Corriere della Sera 7.1.08
Le tesi espresse nel mio libro, Filippo Turati. Le origini della democrazia in Italia, che è stato oggetto di una recensione da parte di Giovanni Belardelli sul Corriere della Sera del 3 gennaio, potrebbero essere opinabili se fossero effettivamente le tesi da me sostenute e non quelle che dall'autore dell'articolo mi vengono attribuite. Dall'articolo pubblicato sembrerebbe addirittura che egli non abbia letto il libro, dato che finisce per alterare tutto il senso del mio discorso. Io non ho scritto il mio libro per dire che Veltroni, D'Alema o Fassino dovrebbero fare questo o quello, ma con lo scopo di correggere quello che considero un'ingiustizia storica che si continua a compiere nei confronti di Turati, che dev'essere ritenuto un uomo politico onorabile e importante, e di mettere in evidenza che le sue idee erano al suo tempo giuste e sono oggi più attuali che mai se si vuole costruire una democrazia moderna, vitale ed efficiente, fatte le dovute considerazioni del passaggio del tempo. Comunque, le idee di Turati risultano molto più giuste di quelle che purtroppo hanno dominato la sinistra italiana per decine di anni con effetti disastrosi.
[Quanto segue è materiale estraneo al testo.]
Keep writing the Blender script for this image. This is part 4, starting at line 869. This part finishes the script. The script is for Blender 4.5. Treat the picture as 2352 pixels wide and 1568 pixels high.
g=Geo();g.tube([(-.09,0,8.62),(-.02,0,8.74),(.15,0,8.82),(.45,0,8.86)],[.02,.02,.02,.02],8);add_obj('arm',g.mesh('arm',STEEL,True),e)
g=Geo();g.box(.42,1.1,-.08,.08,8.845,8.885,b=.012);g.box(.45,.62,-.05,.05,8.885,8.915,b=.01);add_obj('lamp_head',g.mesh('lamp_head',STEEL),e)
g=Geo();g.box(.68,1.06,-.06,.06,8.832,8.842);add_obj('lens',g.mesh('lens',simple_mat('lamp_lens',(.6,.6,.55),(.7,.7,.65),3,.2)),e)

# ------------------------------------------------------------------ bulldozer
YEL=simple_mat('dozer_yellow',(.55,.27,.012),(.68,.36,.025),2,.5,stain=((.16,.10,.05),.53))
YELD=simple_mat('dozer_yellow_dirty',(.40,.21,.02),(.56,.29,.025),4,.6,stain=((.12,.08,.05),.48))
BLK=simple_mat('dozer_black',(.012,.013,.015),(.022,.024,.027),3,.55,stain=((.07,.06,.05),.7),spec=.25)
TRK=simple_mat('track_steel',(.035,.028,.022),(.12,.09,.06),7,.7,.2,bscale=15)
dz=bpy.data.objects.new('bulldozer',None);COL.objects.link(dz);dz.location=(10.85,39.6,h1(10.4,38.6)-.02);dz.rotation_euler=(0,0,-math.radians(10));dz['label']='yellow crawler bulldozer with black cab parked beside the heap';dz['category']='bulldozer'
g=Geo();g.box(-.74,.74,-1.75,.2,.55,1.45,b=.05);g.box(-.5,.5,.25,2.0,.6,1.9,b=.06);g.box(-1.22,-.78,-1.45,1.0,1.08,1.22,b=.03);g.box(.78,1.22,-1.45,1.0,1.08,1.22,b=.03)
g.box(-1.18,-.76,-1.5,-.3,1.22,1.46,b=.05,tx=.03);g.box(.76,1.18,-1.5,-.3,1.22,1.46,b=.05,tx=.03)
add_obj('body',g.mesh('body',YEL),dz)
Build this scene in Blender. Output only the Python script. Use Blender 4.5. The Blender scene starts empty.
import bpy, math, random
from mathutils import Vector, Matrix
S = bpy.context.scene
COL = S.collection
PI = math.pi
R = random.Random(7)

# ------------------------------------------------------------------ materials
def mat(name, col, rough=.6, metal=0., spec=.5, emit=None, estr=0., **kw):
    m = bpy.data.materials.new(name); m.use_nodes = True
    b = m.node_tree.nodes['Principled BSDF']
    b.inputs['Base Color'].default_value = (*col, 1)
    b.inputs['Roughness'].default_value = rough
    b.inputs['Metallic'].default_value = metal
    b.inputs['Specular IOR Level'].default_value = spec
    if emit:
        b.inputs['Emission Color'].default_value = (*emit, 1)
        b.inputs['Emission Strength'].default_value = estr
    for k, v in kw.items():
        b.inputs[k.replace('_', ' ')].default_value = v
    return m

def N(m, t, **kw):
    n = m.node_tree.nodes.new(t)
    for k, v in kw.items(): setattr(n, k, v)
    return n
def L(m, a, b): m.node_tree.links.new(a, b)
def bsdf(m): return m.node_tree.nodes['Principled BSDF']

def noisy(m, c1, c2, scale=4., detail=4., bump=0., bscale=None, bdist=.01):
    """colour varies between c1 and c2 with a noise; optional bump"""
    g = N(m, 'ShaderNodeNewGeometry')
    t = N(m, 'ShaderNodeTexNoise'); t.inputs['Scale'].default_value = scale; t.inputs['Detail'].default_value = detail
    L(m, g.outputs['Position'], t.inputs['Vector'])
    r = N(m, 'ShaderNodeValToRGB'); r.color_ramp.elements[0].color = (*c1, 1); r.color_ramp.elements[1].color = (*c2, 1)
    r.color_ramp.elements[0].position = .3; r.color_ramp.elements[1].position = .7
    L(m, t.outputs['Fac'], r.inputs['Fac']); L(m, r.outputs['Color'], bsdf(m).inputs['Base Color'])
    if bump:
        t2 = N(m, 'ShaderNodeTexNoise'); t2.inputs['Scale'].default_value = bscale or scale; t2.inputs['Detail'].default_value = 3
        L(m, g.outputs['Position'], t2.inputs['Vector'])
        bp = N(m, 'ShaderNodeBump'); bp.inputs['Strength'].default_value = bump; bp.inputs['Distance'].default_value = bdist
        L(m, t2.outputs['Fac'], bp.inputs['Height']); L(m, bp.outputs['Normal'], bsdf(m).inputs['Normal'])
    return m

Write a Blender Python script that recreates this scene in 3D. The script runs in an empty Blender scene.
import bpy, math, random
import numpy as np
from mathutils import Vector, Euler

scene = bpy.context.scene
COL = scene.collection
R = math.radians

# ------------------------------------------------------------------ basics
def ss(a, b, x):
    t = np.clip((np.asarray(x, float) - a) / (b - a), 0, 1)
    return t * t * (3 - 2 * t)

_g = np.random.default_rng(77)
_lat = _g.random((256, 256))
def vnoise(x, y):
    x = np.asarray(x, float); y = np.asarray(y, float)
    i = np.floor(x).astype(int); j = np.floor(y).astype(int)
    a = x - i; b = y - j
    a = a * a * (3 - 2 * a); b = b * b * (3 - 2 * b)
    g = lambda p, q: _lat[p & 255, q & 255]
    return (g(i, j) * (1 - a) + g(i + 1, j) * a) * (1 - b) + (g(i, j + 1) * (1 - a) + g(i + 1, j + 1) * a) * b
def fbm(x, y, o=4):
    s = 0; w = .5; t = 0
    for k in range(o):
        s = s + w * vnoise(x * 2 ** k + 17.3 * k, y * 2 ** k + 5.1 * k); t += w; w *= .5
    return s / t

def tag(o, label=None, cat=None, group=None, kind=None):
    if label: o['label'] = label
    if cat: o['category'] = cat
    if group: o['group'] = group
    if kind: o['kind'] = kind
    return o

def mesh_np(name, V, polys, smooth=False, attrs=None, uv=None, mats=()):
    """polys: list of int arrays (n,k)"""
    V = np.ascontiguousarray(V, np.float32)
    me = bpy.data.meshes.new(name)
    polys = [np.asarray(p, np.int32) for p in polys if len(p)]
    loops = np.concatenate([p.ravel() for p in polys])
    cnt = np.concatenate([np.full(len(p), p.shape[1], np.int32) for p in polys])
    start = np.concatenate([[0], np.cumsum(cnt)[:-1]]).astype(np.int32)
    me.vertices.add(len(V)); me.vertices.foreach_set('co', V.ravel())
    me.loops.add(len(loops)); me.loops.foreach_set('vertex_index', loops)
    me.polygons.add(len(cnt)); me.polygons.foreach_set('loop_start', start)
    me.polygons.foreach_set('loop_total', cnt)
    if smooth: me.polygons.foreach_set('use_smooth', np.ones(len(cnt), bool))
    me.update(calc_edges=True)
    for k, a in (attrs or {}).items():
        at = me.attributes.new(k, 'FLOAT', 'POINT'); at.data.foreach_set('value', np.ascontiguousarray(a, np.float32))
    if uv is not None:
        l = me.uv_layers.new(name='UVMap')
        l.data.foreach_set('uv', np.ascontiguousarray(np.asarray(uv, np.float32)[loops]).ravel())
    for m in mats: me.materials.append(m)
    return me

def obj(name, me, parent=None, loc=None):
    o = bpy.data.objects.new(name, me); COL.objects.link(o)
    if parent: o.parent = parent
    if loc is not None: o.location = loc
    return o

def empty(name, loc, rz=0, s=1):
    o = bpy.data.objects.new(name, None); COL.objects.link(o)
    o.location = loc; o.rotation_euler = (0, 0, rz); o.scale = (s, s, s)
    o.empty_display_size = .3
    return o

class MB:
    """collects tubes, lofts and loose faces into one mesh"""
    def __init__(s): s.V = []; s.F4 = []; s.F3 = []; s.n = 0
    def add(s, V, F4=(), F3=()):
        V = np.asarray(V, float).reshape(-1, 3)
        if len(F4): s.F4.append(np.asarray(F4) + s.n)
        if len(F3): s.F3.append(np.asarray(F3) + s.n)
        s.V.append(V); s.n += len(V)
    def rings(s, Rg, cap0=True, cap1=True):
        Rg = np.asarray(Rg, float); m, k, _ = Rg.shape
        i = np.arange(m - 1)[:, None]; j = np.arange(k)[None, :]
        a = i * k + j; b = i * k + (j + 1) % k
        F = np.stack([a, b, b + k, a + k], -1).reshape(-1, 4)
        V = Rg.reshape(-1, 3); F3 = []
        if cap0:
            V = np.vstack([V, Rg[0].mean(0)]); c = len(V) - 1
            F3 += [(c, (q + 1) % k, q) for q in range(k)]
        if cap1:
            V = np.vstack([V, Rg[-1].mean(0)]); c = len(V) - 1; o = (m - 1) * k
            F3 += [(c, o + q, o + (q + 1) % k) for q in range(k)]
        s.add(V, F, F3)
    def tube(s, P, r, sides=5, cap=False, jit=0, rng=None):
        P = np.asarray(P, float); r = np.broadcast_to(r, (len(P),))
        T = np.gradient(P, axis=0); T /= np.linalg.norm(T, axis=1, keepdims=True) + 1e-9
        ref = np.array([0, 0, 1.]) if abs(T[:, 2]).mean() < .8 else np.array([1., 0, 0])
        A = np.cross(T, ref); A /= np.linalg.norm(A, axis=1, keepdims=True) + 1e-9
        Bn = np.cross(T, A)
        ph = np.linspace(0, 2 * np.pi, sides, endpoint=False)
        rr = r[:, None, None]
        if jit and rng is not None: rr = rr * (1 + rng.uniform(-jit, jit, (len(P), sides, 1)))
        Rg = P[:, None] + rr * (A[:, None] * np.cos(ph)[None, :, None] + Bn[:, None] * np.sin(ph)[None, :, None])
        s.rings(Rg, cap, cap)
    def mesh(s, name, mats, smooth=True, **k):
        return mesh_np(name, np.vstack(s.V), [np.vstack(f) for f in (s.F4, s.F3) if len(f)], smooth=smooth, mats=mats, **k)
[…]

Vorrei precisare alcuni punti: 1) Io non ho mai detto che Berlinguer è stato un riformista. Io ho citato il caso del «compromesso storico» per dimostrare che mentre l'estrema sinistra condannava i riformisti perché loro ammettevano la possibilità di contrattare delle alleanze politiche per prevenire la reazione, quando l'estrema sinistra adottò la stessa tattica cinquant'anni dopo, Berlinguer citò il caso del Cile senza menzionare Turati, nonostante lui fosse stato il primo a indicare quella strada. Inoltre, ho messo in evidenza che autorevoli esponenti della sinistra indicavano Gramsci quale sostenitore di quella strada per operare le alleanze politiche democratiche necessarie a isolare e fermare il fascismo, mentre chi lo aveva fatto era stato Filippo Turati che Gramsci aveva criticato duramente. Quanto ai comunisti, io ho affermato che essi avevano usato strumentalmente tattiche prese in prestito dai riformisti ma non erano mai stati riformisti perché del riformismo socialista non avevano mai condiviso la cultura, lo spirito e gli obbiettivi politici. Infatti, ho scritto: «Mentre sembravano rinunciare alle loro obiezioni teoriche (anche se non esplicitamente) a favore di un riformismo de facto, questo "riformismo" era falso ed era pensato per servire al loro principale obbiettivo: il crudo potere e la distruzione del loro nemico di sinistra » (p. 24). Bisogna sempre ricordare che alla conclusione della prima guerra mondiale e davanti alla Rivoluzione d'ottobre Filippo Turati fu lungimirante come pochi nel preconizzare i mali a cui avrebbe portato il comunismo.
2) Sul secondo punto, affrontato da Belardelli, relativamente alla sua asserzione che Turati non era abbastanza forte per separarsi dall'ala rivoluzionaria del Psi, va sempre ricordato che Turati insieme al suo allievo Giacomo Matteotti ebbero la forza di separarsene e ingaggiare una lotta intransigente contro la minaccia fascista e il governo Mussolini che nessun altro fece in Italia tranne personalità come Giovanni Amendola e Piero Gobetti e che se la stessa lotta l'avessero condotta anche gli altri l'ascesa della dittatura politica poteva arrestarsi. Quando si parla di Turati e di Matteotti bisognerebbe sempre rammentarsene e ricordare che essi pagarono questa lotta l'uno con la morte e l'altro con la persecuzione dell'esilio.
Potrei continuare ma credo di aver detto l'essenziale per chiarire il mio pensiero, che tuttavia una lettura appena attenta del libro dovrebbe già rendere chiaro.